J'ai continué à recevoir des appels et on m'a menacé de sanctions, alors que mon seul objectif était de défendre les droits des chauffeurs. En 2019, j'ai été déconnecté, au motif que j'aurais harcelé, menacé et pris en otage des salariés d'Uber – la plainte a été classée sans suite. Les forces de l'ordre et un huissier de justice étaient systématiquement appelés sur les lieux les jours de mobilisation. Nous n'avons jamais été violents et nous ne sommes pas responsables du comportement des autres organisations. Nous réclamions davantage de concertation. Suite à ma déconnexion et à celle de mon adjoint, Rachid Laddi, les autres chauffeurs se sont démobilisés, de peur de subir le même sort.

Nous avons continué de dénoncer la politique d'Uber, recevant le soutien de certaines personnes telles que Mark MacGann, qui nous a communiqué certains documents un an avant les révélations des Uber Files. Nous avons ainsi appris qu'Uber faisait systématiquement appel à des agences de communication spécialisées pour ternir notre image sur les réseaux sociaux, au moyen notamment de fake news.

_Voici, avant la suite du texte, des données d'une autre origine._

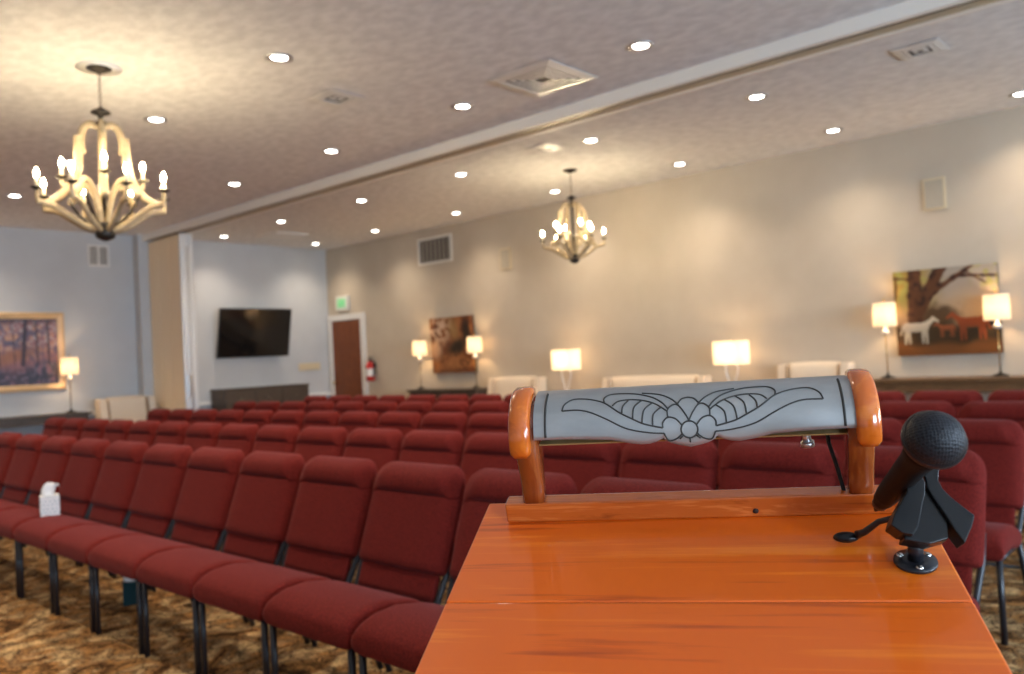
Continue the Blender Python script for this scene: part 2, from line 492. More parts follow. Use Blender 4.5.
for X in (-.4, 1.3, 2.97, 4.615, 6.3, 7.91):
    for Y in rowsY:
        if (X == 4.615 and Y > 9.0) or (Y < 2 and X < 7.5): continue
        sx, sy = shift.get((X, Y), (X, Y))
        beam(sx, sy)
        if X in vis and Y in vis[X]:
            k = vis[X].index(Y)
            lb = desc[X][Y] if X in desc else '%s recessed downlight from the back wall, %s' % (ordw[k], rowname[X])
            downlight(sx, sy, lb)

# ------------------------------------------------------------------ ceiling vents
def diffuser(x, y, w, label, deg=0):
    t = thing('ceiling_vent', label, 'ceiling vent', (x, y, CZ), deg)
    h = w/2
    def ring(mb, a, c, z0, z1):
        # sloping square ring from half-size a (at z0) to c (at z1)
        vs = [(-a, -a, z0), (a, -a, z0), (a, a, z0), (-a, a, z0), (-c, -c, z1), (c, -c, z1), (c, c, z1), (-c, c, z1)]
        vs += [(p[0], p[1], p[2]-.003) for p in vs]
        fs = []
        for i in range(4):
            j = (i+1) % 4
            fs += [(i, j, j+4, i+4), (i+8, i+12, j+12, j+8), (i, i+8, j+8, j), (i+4, j+4, j+12, i+12)]
        mb.add(vs, fs, False)
    mb = MB(); ring(mb, h, h-.05, -.008, -.014); mb.build('frame', M['louvre'], t)
    mb = MB(); k = h-.055
    while k > .035:
        ring(mb, k, k-.026, -.012, -.015); k -= .048
    mb.build('louvres', M['louvre'], t)
    MB().box(-h+.03, h-.03, -h+.03, h-.03, -.003, -.001).build('duct_backing', M['track'], t)
    return t
diffuser(4.60, 3.72, .56, 'large square white ceiling vent left of the ceiling beam')
diffuser(3.72, 4.98, .30, 'small square ceiling vent between the large vent and the large chandelier')
diffuser(6.19, 1.64, .30, 'small square ceiling vent at the upper right beyond the beam')
diffuser(6.17, 5.01, .28, 'small pale ceiling vent above the smaller chandelier')
t = thing('access_hatch', 'flat pale ceiling hatch panel near the back wall above the television', 'ceiling hatch', (6.97, 10.82, CZ))
MB().box(-.28, .28, -.28, .28, -.012, -.0005, .003).build('hatch_frame', M['beam'], t)
MB().box(-.24, .24, -.24, .24, -.020, -.0125, .003).build('hatch_panel', M['white'], t)

# ------------------------------------------------------------------ wall grilles and panels
t = thing('return_air_grille', 'white framed return air grille high on the right wall, with dark vertical slots', 'wall vent', (WX, 9.13, 2.94))
MB().box(-.02, -.001, -.375, .375, -.205, -.17, .003).box(-.02, -.001, -.375, .375, .17, .205, .003).box(-.02, -.001, -.375, -.34, -.17, .17, .003).box(-.02, -.001, .34, .375, -.17, .17, .003).build('frame', M['white_plastic'], t)
mb = MB().box(-.004, -.001, -.34, .34, -.17, .17)
mb.build('duct_backing', M['track'], t)
mb = MB()
for i in range(7): mb.box(-.016, -.0045, -.31+i*.093, -.275+i*.093, -.17, .17)
mb.build('slats', noisy('grey_slat', (.30, .27, .23), (.33, .30, .26), 8), t)
for (y, z, lb) in ((7.70, 2.64, 'narrow cream wall speaker panel left of the smaller chandelier'), (2.205, 2.62, 'narrow cream wall speaker panel high on the right above the horse painting')):
    t = thing('wall_speaker', lb, 'speaker', (WX, y, z), 0, 'flush speakers on the right wall')
    MB().box(-.02, -.001, -.10, .10, -.15, .15, .004).build('frame', M['cream_plastic'], t)
    MB().box(-.024, -.0205, -.08, .08, -.13, .13, .001).build('cloth', noisy('speaker_cloth', (.46, .40, .31), (.50, .44, .34), 50), t)
t = thing('wall_vent', 'small white two-panel vent high on the back wall left of the partition', 'wall vent', (4.71, WY, 2.965))
MB().box(-.145, .145, -.02, -.001, -.15, -.125).box(-.145, .145, -.02, -.001, .125, .15).box(-.145, -.12, -.02, -.001, -.125, .125).box(.12, .145, -.02, -.001, -.125, .125).box(-.012, .012, -.02, -.001, -.125, .125).build('frame', M['white'], t)
mb = MB()
for i in range(9):
    for sx in (-.066, .066): mb.box(sx-.053, sx+.053, -.014, -.004, -.12+i*.027, -.108+i*.027)
mb.build('slats', M['bright_metal'], t)
MB().box(-.12, .12, -.0035, -.001, -.125, .125).build('duct_backing', M['track'], t)
t = thing('switch_plate', 'wide cream wall switch plate between the television and the door', 'light switch', (8.07, WY, 1.28))
MB().box(-.21, .21, -.012, -.001, -.06, .06, .003).build('plate', M['cream_plastic'], t)
for i in range(4): MB().box(-.165+i*.095, -.125+i*.095, -.018, -.0125, -.033, .033, .002).build('rocker', M['cream_plastic'], t)

# exit sign
t = thing('exit_sign', 'small white exit sign with pale green face above the wooden door', 'exit sign', (WX, 11.43, 2.32))
MB().box(-.06, -.001, -.165, .165, -.125, .125, .008).build('housing', M['white_plastic'], t)
MB().box(-.064, -.0605, -.12, .12, -.085, .085).build('lit_face', mat('green_lit_face', (.40, .55, .40), .4, emit=(.45, .75, .45), estr=.12), t)
mb = MB()
def stroke(mb, y0, z0, y1, z1, w=.014):
    a = Vector((y0, z0)); c = Vector((y1, z1)); dd = (c-a).normalized(); nn = Vector((-dd.y, dd.x))*w/2
    ps = [a+nn, c+nn, c-nn, a-nn]
    mb.prism([(p.x, p.y) for p in ps], 0, -.068, -.0645)
# seen from inside, +Y is to the left
for seg in ((.095, -.055, .095, .055), (.095, .05, .055, .05), (.095, 0, .062, 0), (.095, -.05, .055, -.05),
            (.035, .055, -.005, -.055), (-.005, .055, .035, -.055), (-.025, .055, -.025, -.055), (-.045, .05, -.1, .05), (-.0725, .05, -.0725, -.055)):
    stroke(mb, *seg)
mb.build('exit_lettering', mat('green_letters', (.02, .30, .08), .5, emit=(.03, .5, .12), estr=.5), t)

# fire extinguisher
t = thing('fire_extinguisher', 'red fire extinguisher with white label hanging right of the wooden door', 'fire extinguisher', (WX-.10, 10.69, 1.0))
MB().lathe([(.001, 0), (.062, .0), (.072, .015), (.072, .23), (.060, .275), (.03, .30), (.024, .32)], 20).build('tank', M['red'], t)
MB().lathe([(.0735, .08), (.0735, .20)], 20, close=False).build('label_wrap', M['label'], t)
MB().lathe([(.026, .32), (.028, .345), (.012, .36)], 12).box(-.015, .015, -.07, .05, .36, .372, .003).box(-.012, .012, -.07, .03, .385, .395, .003).build('valve_handle', M['black_metal'], t)
MB().tube([(0, -.03, .34), (0, -.09, .34), (0, -.105, .26), (0, -.09, .15), (0, -.085, .06)], .011).build('hose', M['rubber'], t)
MB().box(.072, .099, -.03, .03, .1, .3).build('wall_bracket', M['black_metal'], t)

# ------------------------------------------------------------------ television
t = thing('television', 'large black flat screen television mounted on the back wall', 'television', (6.985, WY-.10, 1.87))
t.rotation_euler = (R(11), 0, 0)
MB().box(-.625, .625, -.085, -.045, -.385, .385, .008).build('bezel', M['black_plastic'], t)
MB().box(-.605, .605, -.088, -.0855, -.36, .368).build('screen', M['black_gloss'], t)
MB().box(-.35, .35, -.0445, -.015, -.25, .22, .01).build('rear_housing', M['black_plastic'], t)
MB().box(-.2, .2, -.0145, .075, -.12, .10, .01).build('wall_mount', M['black_metal'], t)

# console cabinet under the television
t = thing('console_cabinet', 'long dark espresso console cabinet under the television', 'cabinet', (7.015, WY-.235, 0))
MB().box(-.745, .735, -.19, .19, .08, .975, .004).build('body', M['sill_dark'], t)
MB().box(-.76, .745, -.205, .20, .9755, 1.01, .005).build('top', M['sill_dark'], t)
MB().box(-.70, .70, -.17, .17, 0, .0795).build('plinth', M['black_plastic'], t)
for i in range(3):
    dd = MB().box(-.715+i*.48, -.715+i*.48+.465, -.206, -.1905, .12, .70, .004).build('door', M['sill_dark'], t)
    MB().lathe([(.006, 0), (.006, .012), (.014, .02), (.010, .028), (.001, .03)], 12).build('knob', M['screw'], dd, tf=Matrix.Translation((-.30+i*.48, -.206, .60)) @ Matrix.Rotation(R(90), 4, 'X'))
    dd = MB().box(-.715+i*.48, -.715+i*.48+.465, -.206, -.1905, .715, .955, .004).build('drawer', M['sill_dark'], t)
    MB().lathe([(.006, 0), (.006, .012), (.014, .02), (.010, .028), (.001, .03)], 12).build('knob', M['screw'], dd, tf=Matrix.Translation((-.4825+i*.48, -.206, .84)) @ Matrix.Rotation(R(90), 4, 'X'))

# ------------------------------------------------------------------ console tables
def console(name, label, loc, rz, length, depth, h, m_top, legs=(True, True)):
    t = thing(name, label, 'table', loc, rz)
    L2 = length/2; D2 = depth/2
    MB().box(-L2, L2, -D2, D2, h-.035, h, .006).build('tabletop', m_top, t)
    MB().box(-L2+.03, L2-.03, -D2+.03, D2-.03, h-.12, h-.0355, .003).build('apron', m_top, t)
    for sx in (-1, 1):
        for sy in (-1, 1):
            x0 = sx*(L2-.055); y0 = sy*(D2-.055)
            MB().box(x0-.025, x0+.025, y0-.025, y0+.025, 0, h-.1205, .004).build('leg', m_top, t)
    return t
# back wall left: extends out of the frame
console('console_table', 'long dark console table under the framed woodland painting', (3.25, WY-.24, 0), 0, 2.26, .42, .84, M['sill_dark'])
console('console_table', 'dark console table under the small brown painting on the right wall', (WX-.21, 8.745, 0), R(90), 1.45, .38, .865, M['sill_dark'])
console('console_table', 'brown console table under the horse painting on the right wall', (WX-.21, 2.06, 0), R(90), 1.42, .38, .90, M['walnut'])

# ------------------------------------------------------------------ buffet lamps
def flame_light(loc, energy, name='lamp_bulb_light', size=.03):
    ld = bpy.data.lights.new(name, 'POINT'); ld.energy = energy; ld.color = WARM; ld.shadow_soft_size = size
    o = bpy.data.objects.new(name, ld); o.location = loc; COL.objects.link(o); return o

def shade_mesh(r0, r1, h, n=32, sx=1.0, t=.003):
    return MB().lathe([(r0, 0), (r1, h), (r1-t, h), (r0-t, 0), (r0, 0)], n, close=False)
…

Assez étrangement, il y a deux ans, la directrice générale d'Uber France, Laureline Serieys, a souhaité s'entretenir avec moi pour favoriser le dialogue social. Lors de cette rencontre, organisée à Lille, elle m'a proposé de fumer ensemble le « calumet de la paix » et de collaborer, alors que Bolt déployait une politique tarifaire agressive. J'ai été surpris qu'elle veuille travailler avec un syndicaliste réputé hostile à Uber. Elle m'a proposé d'intégrer l'entreprise en tant que responsable du syndicat le plus représentatif de France, selon l'exemple britannique. J'ai décliné son offre, considérant qu'il n'était pas acceptable de nous qualifier de chauffeurs indépendants alors que nous étions constamment subordonnés. De plus, les personnes décisionnaires se trouvant aux États-Unis, tout dialogue était impossible, ou du moins peu susceptible de conduire à une amélioration de nos conditions de travail. J'ai donc décidé de continuer mon combat devant la justice, d'autant que je soutenais alors le projet de directive européenne en faveur de la présomption de salariat pour les travailleurs des plateformes.